At the beginning of every month, I pay my credit card bill online. I login to the Capital One website and I make a transfer from my credit union account in the full amount of my “new balance”. Because I pay my account in full, I never pay a finance charge.

But when I was doing my finances last month, I couldn’t get my credit card balance to work out right. I entered and re-entered my transactions, and then compared them with the transactions listed on the bank’s website, and things just wouldn’t add up. The bank showed that I owed an additional $12.22. I couldn’t find a receipt for a $12.22 charge.

In the end, I gave up and created a dummy transaction for $12.22. I hated to do it, but it was just a small thing, and I figured I’d find the problem eventually.

Last week, I did this month’s finances. Again the credit card balances didn’t match. This time the bank said I owed $12.42 more than I thought I did. I went over the ledgers repeatedly and couldn’t make things work. Finally I decided to download the actual PDF statements to see if I could spot the problem. I found it immediately. Can you? Here’s my June statement:

Oops. Call me Mr. Butterfingers.

Apparently when I paid my bill in early June, I didn’t type $2622.11 into the payment box. I typed $2522.11. As a result, I carried a $100 balance over to the next month. Worse, I triggered a finance charge on the entire amount. But what about the next month’s statement? Look at this:

At the beginning of July, I paid the full amount the credit card company said I owed them, including the finance charge. (Though I didn’t realize I was paying a finance charge at the time, remember.) But even though I paid the full amount, I was still assessed a finance charge on the next statement. Why? I was baffled.

Hello, Two-Cycle Billing!
After I whined about this on Twitter, several astute readers gave me the same advice I would give anyone else: Call the credit card company and ask them what’s up. Ask them to waive the fee. So I did.

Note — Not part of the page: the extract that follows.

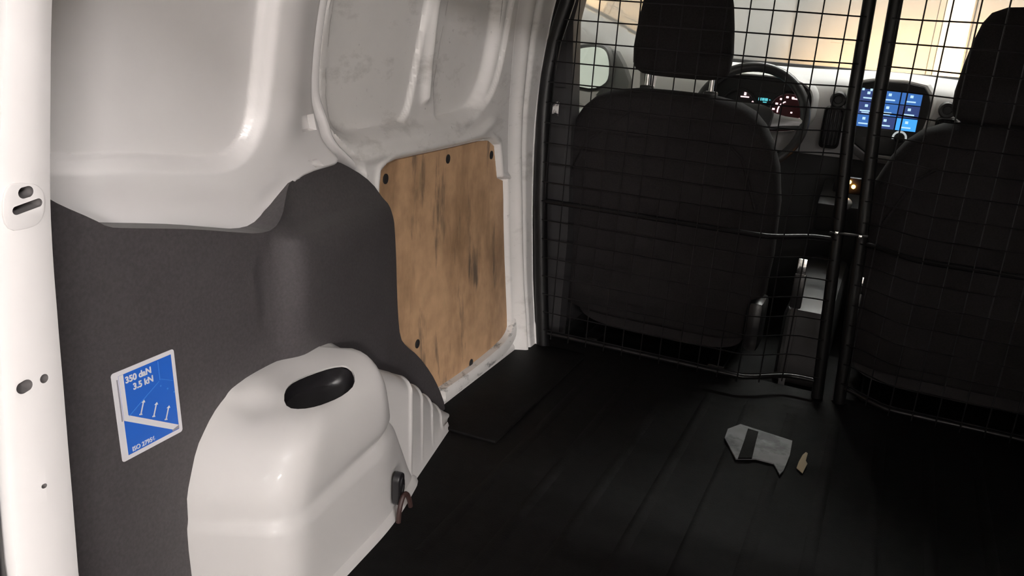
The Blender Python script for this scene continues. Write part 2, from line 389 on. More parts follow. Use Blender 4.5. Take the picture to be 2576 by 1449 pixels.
# white sill lip under the plywood
sp = smooth_line([tuple([*onw(a, b, .006)]) for a, b in ((1118, 998), (1180, 955), (1250, 898), (1285, 862), (1299, 825), (1303, 760))], 2)
rings = []
for i, (y, z) in enumerate(sp):
    x = float(xw(z)); t = Vector((sp[min(i+1, len(sp)-1)][0]-sp[max(i-1, 0)][0], sp[min(i+1, len(sp)-1)][1]-sp[max(i-1, 0)][1])).normalized(); n = Vector((t.y, -t.x))
    rings.append([(x+dx, y+n.x*s, z+n.y*s) for dx, s in ((-.02, -.018), (.003, -.016), (.008, -.011), (.010, 0), (.009, .010), (.003, .016), (-.02, .018))])
v, f = loft(rings); mk('sill_lip', v, f, 'sill_white', door)
# ------------------------------------------------------------------ dark lower trim
tr_px = [(120, 498), (152, 516), (236, 552), (272, 572), (320, 574), (420, 575), (500, 577), (600, 585), (650, 588), (690, 578), (722, 545), (748, 500), (775, 458), (850, 428), (880, 411), (905, 418), (950, 448), (975, 482), (988, 540), (995, 620), (1000, 700), (1006, 790), (1013, 852), (1030, 872), (1062, 896), (1095, 940), (1115, 980), (1127, 1014)]
TO = smooth_line([onw(a, b, .030) for a, b in tr_px], 1)
outline = [(-1.45, .66)]+TO+[(TO[-1][0]+.01, -.015), (-1.45, -.015)]
def t_off(y, z):
    y = np.asarray(y, float); z = np.asarray(z, float)
    o = .030+0*y
    ramp = sstep(-1.036, -.972, y)
    body = sstep(.525, .508, z)*(.35+.65*sstep(.26, .44, z))
    o += .030*ramp*body*(1-.85*sstep(-.955, -.62, y))
    o -= .034*sstep(.47, .60, z)*sstep(-1.04, -.93, y)
    o -= .012*sstep(-.75, -.60, y)
    o -= .004*np.exp(-((y+1.048)/.006)**2)*sstep(.37, .39, z)*sstep(.5, .48, z)
    return o
bm = bmesh.new(); bm.faces.new([bm.verts.new((0, p[0], p[1])) for p in outline])
for c in np.arange(-1.44, -.42, .010):
    bmesh.ops.bisect_plane(bm, geom=bm.verts[:]+bm.edges[:]+bm.faces[:], plane_co=(0, c, 0), plane_no=(0, 1, 0))
for c in list(np.arange(.02, .48, .025))+list(np.arange(.48, .66, .008)):
    bmesh.ops.bisect_plane(bm, geom=bm.verts[:]+bm.edges[:]+bm.faces[:], plane_co=(0, 0, c), plane_no=(0, 0, 1))
r = bmesh.ops.extrude_edge_only(bm, edges=[e for e in bm.edges if e.is_boundary])
nv = set(g for g in r['geom'] if isinstance(g, bmesh.types.BMVert))
for vtx in bm.verts:
    vtx.co.x = float(xw(vtx.co.z)+t_off(vtx.co.y, vtx.co.z))-(.0 if vtx not in nv else .06)
trim = frombm('trim_1', bm, 'trim', None, ang=45)
tag(trim, 'dark grey moulded lower trim panel on the left side', 'trim panel', kind='structure')
# ------------------------------------------------------------------ floor, ceiling, right side, cab shell
floor = empty('floor', 'black ribbed rubber load floor of the van', 'floor', kind='structure')
xs = np.arange(-.775, .776, .0125); yv = np.concatenate([np.arange(-1.72, .12, .04), [.12]])
Xg, Yg = np.meshgrid(xs, yv)
Zg = np.zeros_like(Xg); v = np.stack([Xg.ravel(), Yg.ravel(), Zg.ravel()], 1)
mk('floor_mat', v, grid_faces(len(xs), len(yv)), 'rubber', floor)
for k in range(12):                                       # raised ribs along the load floor
    x = -.513+.098*k
    y0, yy1 = (-.95, -.05) if k == 0 else (-1.65, -.05)
    rg = [[(x-.012, y, .0), (x-.006, y, .0018), (x+.006, y, .0018), (x+.012, y, .0)] for y in (y0, yy1)]
    vv, ff = loft(rg); mk('rib', vv, ff, 'rubber', floor)
rbox('step_mat', (-.655, -.275, .004), (.18, .56, .008), 'rubber', floor, .004)
floor_cab = rbox('cab_floor', (0, .62, -.09), (1.5, 1.0, .06), 'rubber', floor, .005)
ceiling = empty('ceiling', 'pale headlining under the van roof', 'ceiling', kind='structure')
rg = []
for y in (-1.74, -1.2, -.6, 0, .35, .62):
    rg.append([(x, y, 1.115+.05*(1-(x/.70)**2)) for x in np.linspace(-.69, .69, 24)])
v = [p for r in rg for p in r]+[(p[0], p[1], p[2]+.03) for r in rg for p in r]
n = 24*6; ff = grid_faces(24, 6); ff = [tuple(reversed(q)) for q in ff]+[tuple(i+n for i in q) for q in ff]
mk('roof_lining', v, ff, 'headliner', ceiling)
rbox('roof_rear_beam', (0, -1.73, 1.125), (1.36, .07, .07), 'white', ceiling, .015)
wall_right = empty('wall_right', 'white painted right inner side of the van', 'wall', kind='structure')
Yg, Zg = np.meshgrid(np.linspace(-1.70, 0.02, 60), np.linspace(-.01, 1.13, 50))
sheet('side_skin', Yg, Zg, lambda y, z: .03*sstep(.59, .58, z)-.02*sstep(.62, .66, z)*sstep(-1.45, -1.40, y)*sstep(-.1, -.16, y), 'white', wall_right, side=1)
Yg, Zg = np.meshgrid(np.linspace(-1.62, -.45, 30), np.linspace(0, .56, 20))
sheet('side_trim', Yg, Zg, lambda y, z: .045+0*y, 'trim', wall_right, side=1)

v, f = loft([[(-p[0], p[1], p[2]) for p in reversed(r)] for r in pillar_rings]); mk('rear_pillar', v, f, 'white', wall_right)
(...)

Because I get nervous about this sort of thing (seriously), I wrote out what I wanted to say in advance. That helped a little. Here’s how the conversation went:

 

J.D.: Hi. I’m confused and hope you can explain something for me. On my bill dated June 27th, I had a balance of $2062.34. I paid the full balance of $2062.34. But on my July 27th bill, still received a $12.42 finance charge. Can you explain this for me?

Capital One: Please hold a moment, sir, while I verify the information. Yes, I see that you paid $2062.34 and now owe $1312.12. If you pay the full $1312.12, you will not receive a finance charge on your next statement. Your finance charge of $12.42 was based on the average daily balance over two billing cycles [blah blah blah]…

J.D.: So this is two-cycle billing?

Capital One: Yes, sir, it is.

J.D.: (cringing, because I hate this sort of thing) Would it be possible to waive this $12.42 finance charge? As you can see, I use the card frequently and always pay my bills on time.

Capital One: No sir, I’m afraid that is not possible.

J.D.: Okaythanksbye.

So now I have first-hand experience with two-cycle billing. There’s a reason it’s called two-cycle billing. You’re charged interest over two billing cycles. The month after you pay off your credit card balance, you still owe a finance charge. You’re only free of finance charges after you’ve paid the balance in full for two consecutive months. (For more info, check out JLP’s article on how two-cycle billing works.)

Lessons Learned
Depending on who you are, I suppose there are a lot of lessons you could take away from this. You might decide credit card companies are evil and that you don’t want to carry credit cards at all. You might decide that it pays to be more assertive when dealing with bank reps on the phone. (I’ll bet Ramit would have managed to get that $12.42 finance charge waived!)

But the lesson I learned is this: I need to be more careful. I need to double-check my statements, and I need to double-check the numbers I’m entering on the computer.

In the end, my carelessness cost me $24.64. That’s not the end of the world, of course, but it is roughly the cost of another comic book compilation. I think I’d rather have the comic books than the finance charge.